■ Task prompt
Take the material below and write it all out again exactly.

■ Dataset

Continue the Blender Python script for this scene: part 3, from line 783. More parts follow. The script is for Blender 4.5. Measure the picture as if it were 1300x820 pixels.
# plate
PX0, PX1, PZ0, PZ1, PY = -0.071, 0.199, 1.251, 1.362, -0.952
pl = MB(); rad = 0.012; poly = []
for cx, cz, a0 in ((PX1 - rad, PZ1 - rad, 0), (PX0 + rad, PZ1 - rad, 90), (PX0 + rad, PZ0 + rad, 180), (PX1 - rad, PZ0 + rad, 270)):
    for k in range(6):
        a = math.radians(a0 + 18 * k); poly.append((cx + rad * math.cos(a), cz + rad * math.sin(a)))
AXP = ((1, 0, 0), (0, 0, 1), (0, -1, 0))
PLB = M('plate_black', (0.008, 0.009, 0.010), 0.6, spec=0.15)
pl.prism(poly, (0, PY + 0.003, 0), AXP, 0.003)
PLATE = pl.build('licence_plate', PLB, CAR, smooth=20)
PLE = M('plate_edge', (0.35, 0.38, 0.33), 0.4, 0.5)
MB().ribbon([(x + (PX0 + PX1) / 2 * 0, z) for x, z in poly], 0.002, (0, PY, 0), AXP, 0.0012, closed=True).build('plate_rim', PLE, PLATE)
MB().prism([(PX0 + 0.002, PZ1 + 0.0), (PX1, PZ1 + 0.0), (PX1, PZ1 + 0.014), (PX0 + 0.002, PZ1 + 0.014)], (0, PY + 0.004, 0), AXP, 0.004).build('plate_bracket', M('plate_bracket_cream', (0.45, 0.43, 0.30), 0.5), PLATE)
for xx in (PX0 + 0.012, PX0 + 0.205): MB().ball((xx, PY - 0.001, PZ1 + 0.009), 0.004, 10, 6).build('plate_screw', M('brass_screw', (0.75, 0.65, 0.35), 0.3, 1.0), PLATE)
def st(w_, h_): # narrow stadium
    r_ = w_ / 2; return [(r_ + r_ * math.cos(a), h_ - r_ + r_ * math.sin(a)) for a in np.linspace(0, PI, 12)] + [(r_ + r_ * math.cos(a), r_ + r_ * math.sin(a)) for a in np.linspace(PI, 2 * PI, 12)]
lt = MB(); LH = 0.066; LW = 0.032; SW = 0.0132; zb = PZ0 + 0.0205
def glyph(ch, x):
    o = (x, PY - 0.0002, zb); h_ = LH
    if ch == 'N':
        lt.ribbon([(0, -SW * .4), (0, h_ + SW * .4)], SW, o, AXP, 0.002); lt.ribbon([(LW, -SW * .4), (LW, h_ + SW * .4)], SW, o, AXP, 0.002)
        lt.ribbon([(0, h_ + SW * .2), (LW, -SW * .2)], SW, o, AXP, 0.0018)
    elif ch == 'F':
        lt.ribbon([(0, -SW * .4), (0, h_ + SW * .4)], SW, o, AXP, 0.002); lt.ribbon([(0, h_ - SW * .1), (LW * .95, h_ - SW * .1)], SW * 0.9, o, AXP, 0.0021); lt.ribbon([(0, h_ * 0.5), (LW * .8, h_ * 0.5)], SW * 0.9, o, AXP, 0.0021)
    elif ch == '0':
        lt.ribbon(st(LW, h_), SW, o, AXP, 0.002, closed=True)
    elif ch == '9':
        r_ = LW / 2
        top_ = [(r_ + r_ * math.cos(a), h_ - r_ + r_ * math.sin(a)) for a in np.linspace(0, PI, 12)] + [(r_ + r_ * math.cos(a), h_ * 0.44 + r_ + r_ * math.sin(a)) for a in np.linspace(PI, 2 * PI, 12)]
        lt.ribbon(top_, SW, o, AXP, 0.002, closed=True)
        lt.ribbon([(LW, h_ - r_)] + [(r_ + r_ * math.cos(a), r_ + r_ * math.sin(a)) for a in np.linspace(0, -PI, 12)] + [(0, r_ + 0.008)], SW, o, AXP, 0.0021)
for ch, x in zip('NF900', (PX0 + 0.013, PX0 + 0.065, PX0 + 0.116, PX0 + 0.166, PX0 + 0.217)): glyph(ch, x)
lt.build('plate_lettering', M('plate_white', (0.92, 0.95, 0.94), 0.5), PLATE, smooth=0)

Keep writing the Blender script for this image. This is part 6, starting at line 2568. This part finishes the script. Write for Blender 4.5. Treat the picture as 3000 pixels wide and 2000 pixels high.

■ Correct output
Continue the Blender Python script for this scene: part 3, from line 783. More parts follow. The script is for Blender 4.5. Measure the picture as if it were 1300x820 pixels.
# plate
PX0, PX1, PZ0, PZ1, PY = -0.071, 0.199, 1.251, 1.362, -0.952
pl = MB(); rad = 0.012; poly = []
for cx, cz, a0 in ((PX1 - rad, PZ1 - rad, 0), (PX0 + rad, PZ1 - rad, 90), (PX0 + rad, PZ0 + rad, 180), (PX1 - rad, PZ0 + rad, 270)):
    for k in range(6):
        a = math.radians(a0 + 18 * k); poly.append((cx + rad * math.cos(a), cz + rad * math.sin(a)))
AXP = ((1, 0, 0), (0, 0, 1), (0, -1, 0))
PLB = M('plate_black', (0.008, 0.009, 0.010), 0.6, spec=0.15)
pl.prism(poly, (0, PY + 0.003, 0), AXP, 0.003)
PLATE = pl.build('licence_plate', PLB, CAR, smooth=20)
PLE = M('plate_edge', (0.35, 0.38, 0.33), 0.4, 0.5)
MB().ribbon([(x + (PX0 + PX1) / 2 * 0, z) for x, z in poly], 0.002, (0, PY, 0), AXP, 0.0012, closed=True).build('plate_rim', PLE, PLATE)
MB().prism([(PX0 + 0.002, PZ1 + 0.0), (PX1, PZ1 + 0.0), (PX1, PZ1 + 0.014), (PX0 + 0.002, PZ1 + 0.014)], (0, PY + 0.004, 0), AXP, 0.004).build('plate_bracket', M('plate_bracket_cream', (0.45, 0.43, 0.30), 0.5), PLATE)
for xx in (PX0 + 0.012, PX0 + 0.205): MB().ball((xx, PY - 0.001, PZ1 + 0.009), 0.004, 10, 6).build('plate_screw', M('brass_screw', (0.75, 0.65, 0.35), 0.3, 1.0), PLATE)
def st(w_, h_): # narrow stadium
    r_ = w_ / 2; return [(r_ + r_ * math.cos(a), h_ - r_ + r_ * math.sin(a)) for a in np.linspace(0, PI, 12)] + [(r_ + r_ * math.cos(a), r_ + r_ * math.sin(a)) for a in np.linspace(PI, 2 * PI, 12)]
lt = MB(); LH = 0.066; LW = 0.032; SW = 0.0132; zb = PZ0 + 0.0205
def glyph(ch, x):
    o = (x, PY - 0.0002, zb); h_ = LH
    if ch == 'N':
        lt.ribbon([(0, -SW * .4), (0, h_ + SW * .4)], SW, o, AXP, 0.002); lt.ribbon([(LW, -SW * .4), (LW, h_ + SW * .4)], SW, o, AXP, 0.002)
        lt.ribbon([(0, h_ + SW * .2), (LW, -SW * .2)], SW, o, AXP, 0.0018)
    elif ch == 'F':
        lt.ribbon([(0, -SW * .4), (0, h_ + SW * .4)], SW, o, AXP, 0.002); lt.ribbon([(0, h_ - SW * .1), (LW * .95, h_ - SW * .1)], SW * 0.9, o, AXP, 0.0021); lt.ribbon([(0, h_ * 0.5), (LW * .8, h_ * 0.5)], SW * 0.9, o, AXP, 0.0021)
    elif ch == '0':
        lt.ribbon(st(LW, h_), SW, o, AXP, 0.002, closed=True)
    elif ch == '9':
        r_ = LW / 2
        top_ = [(r_ + r_ * math.cos(a), h_ - r_ + r_ * math.sin(a)) for a in np.linspace(0, PI, 12)] + [(r_ + r_ * math.cos(a), h_ * 0.44 + r_ + r_ * math.sin(a)) for a in np.linspace(PI, 2 * PI, 12)]
        lt.ribbon(top_, SW, o, AXP, 0.002, closed=True)
        lt.ribbon([(LW, h_ - r_)] + [(r_ + r_ * math.cos(a), r_ + r_ * math.sin(a)) for a in np.linspace(0, -PI, 12)] + [(0, r_ + 0.008)], SW, o, AXP, 0.0021)
for ch, x in zip('NF900', (PX0 + 0.013, PX0 + 0.065, PX0 + 0.116, PX0 + 0.166, PX0 + 0.217)): glyph(ch, x)
lt.build('plate_lettering', M('plate_white', (0.92, 0.95, 0.94), 0.5), PLATE, smooth=0)

Keep writing the Blender script for this image. This is part 6, starting at line 2568. This part finishes the script. Write for Blender 4.5. Treat the picture as 3000 pixels wide and 2000 pixels high.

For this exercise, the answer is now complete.